Aan de hand van de uitbetaalde bedragen moet de vereniging beoordelen of de

vrijwilligersvrijstelling van toepassing is. Vrijwilliger A blijft onder de € 150 per maand en ook onder de € 1.500 per jaar, dus de vergoeding is onbelast. Vrijwilliger B krijgt € 140 per maand en blijft daarmee onder het maandbedrag van € 150. Als de vereniging ervoor zorgt dat het jaarbedrag niet boven de € 1.500 uitkomt, is de vergoeding onbelast. Vrijwilliger C krijgt € 187,50 (€ 140 + € 47,50 reiskostenvergoeding) en komt daarmee boven het maandmaximum, dat geldt voor het totaal van de vergoedingen en verstrekkingen, inclusief kostenvergoedingen. De vrijwilligersvrijstelling is op vrijwilliger C niet van toepassing: de vereniging moet vaststellen of deze persoon is aan te merken als werknemer.

Voorbeeld 2

Een vrijwilliger werkt 2 maanden 100 uur per maand en 3 maanden 50 uur per maand voor een voetbalvereniging. In totaal werkt de vrijwilliger dus 350 uur in 5 maanden. Hij krijgt een vergoeding van € 2 per uur, in totaal € 700. Een vergoeding van € 2 per uur is geen marktconforme beloning en de totale vergoeding van € 700 komt niet boven het jaarmaximum van € 1.500. Toch is de vrijwilligersregeling niet van toepassing, omdat de beloning boven het maandmaximum van

€ 150 komt. De vergoeding in de 2 maanden waarin de vrijwilliger 100 uur werkt, is namelijk € 200.

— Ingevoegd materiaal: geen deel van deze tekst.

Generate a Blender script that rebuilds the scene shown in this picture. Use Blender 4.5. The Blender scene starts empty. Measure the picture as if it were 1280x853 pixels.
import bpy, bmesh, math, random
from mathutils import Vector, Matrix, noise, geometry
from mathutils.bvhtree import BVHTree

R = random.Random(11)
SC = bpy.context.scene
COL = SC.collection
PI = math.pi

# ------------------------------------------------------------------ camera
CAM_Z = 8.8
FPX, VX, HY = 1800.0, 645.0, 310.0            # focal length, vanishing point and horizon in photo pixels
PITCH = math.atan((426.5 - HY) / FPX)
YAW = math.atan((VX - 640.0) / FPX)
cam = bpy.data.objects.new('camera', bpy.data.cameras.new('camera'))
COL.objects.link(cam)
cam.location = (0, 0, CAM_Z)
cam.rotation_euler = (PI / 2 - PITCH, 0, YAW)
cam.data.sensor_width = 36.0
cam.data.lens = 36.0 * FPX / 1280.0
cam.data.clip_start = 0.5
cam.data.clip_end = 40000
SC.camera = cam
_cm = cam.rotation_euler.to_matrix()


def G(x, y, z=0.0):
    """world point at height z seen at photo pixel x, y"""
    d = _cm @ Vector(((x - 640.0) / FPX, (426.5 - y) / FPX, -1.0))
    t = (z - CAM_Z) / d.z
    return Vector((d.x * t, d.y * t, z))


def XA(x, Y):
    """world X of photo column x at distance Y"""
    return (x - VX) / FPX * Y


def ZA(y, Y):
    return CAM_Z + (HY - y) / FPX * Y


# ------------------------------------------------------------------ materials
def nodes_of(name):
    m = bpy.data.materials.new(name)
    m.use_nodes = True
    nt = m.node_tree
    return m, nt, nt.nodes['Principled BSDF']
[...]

De vereniging moet vaststellen of er sprake is van een werknemer. Zo ja, dan moet de vereniging over de totale vergoeding loonheffingen inhouden en betalen. Ook moet de vereniging dan een urenadministratie bijhouden.

Voorbeeld 3

Een 25-jarige vrijwilliger werkt 10 maanden 50 uur per maand voor een voetbalvereniging. Hij krijgt een vergoeding van € 3 per uur, in totaal € 1.500. De vereniging maakt dit bedrag in 1 keer aan hem over. Een vergoeding van € 3 per uur is geen marktconforme beloning en de totale vergoeding van € 1.500 komt niet boven het maandmaximum van € 150 en het jaarmaximum van € 1.500. De vereniging hoeft over de vergoeding van deze vrijwilliger dus geen loonheffingen in te houden en te betalen. Ook hoeft de vereniging geen urenadministratie bij te houden.

Voorbeeld 4

Een tennisvereniging betaalt een vrijwilliger een vergoeding van € 7 per uur. De vrijwilliger werkt 9 maanden 20 uur per maand voor de vereniging. Hoewel de vergoeding niet boven het maandmaximum van € 150 en het jaarmaximum van € 1.500 komt, moet de vereniging toch loonheffingen inhouden en betalen en een urenadministratie bijhouden als er sprake is van een werknemer. De vergoeding van € 7 per uur is namelijk een marktconforme beloning.